Monday, October 31, 2011

39 Weeks : Baby Shower

When a friend of mine wanted to plan a baby shower for me a few days before I was going to be 39 weeks pregnant, I was certain my baby would be in attendance.  This is the first time I have been pregnant for this long.  My longest pregnancy in the past was 38 weeks and 4 days.  I know to most people I should not be complaining.  A lot of people go to 42 weeks, but for my tiny frame, space is running out.  The baby's head is so low, I dream about giving birth without realizing it.  Plus, I look the way most women look at 40 plus weeks.  No clothing fits and I cannot imagine this lasting much longer.

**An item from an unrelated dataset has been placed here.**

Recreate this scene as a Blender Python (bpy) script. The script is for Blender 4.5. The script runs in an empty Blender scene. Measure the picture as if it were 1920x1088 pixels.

Enough of the complaining though.  I think I was supposed to go to my shower still pregnant.  It was such a blessing to me.  All this time, I have spent a lot of my pregnancy feeling isolated and disconnected.  It is hard to venture out of the house with three to four kids.  This last trimester my mom has been sick and in bed for almost three months.  I was afraid she would not be able to be involved with the birth.  So on top of not leaving my house much, my family dinners once a weeks were canceled and I spent my main social time on the phone.  This is basically what kept me feeling like a part of the rest of the world during this time.  My shower gave me a level of confidence, love, and support that I did not realize I needed.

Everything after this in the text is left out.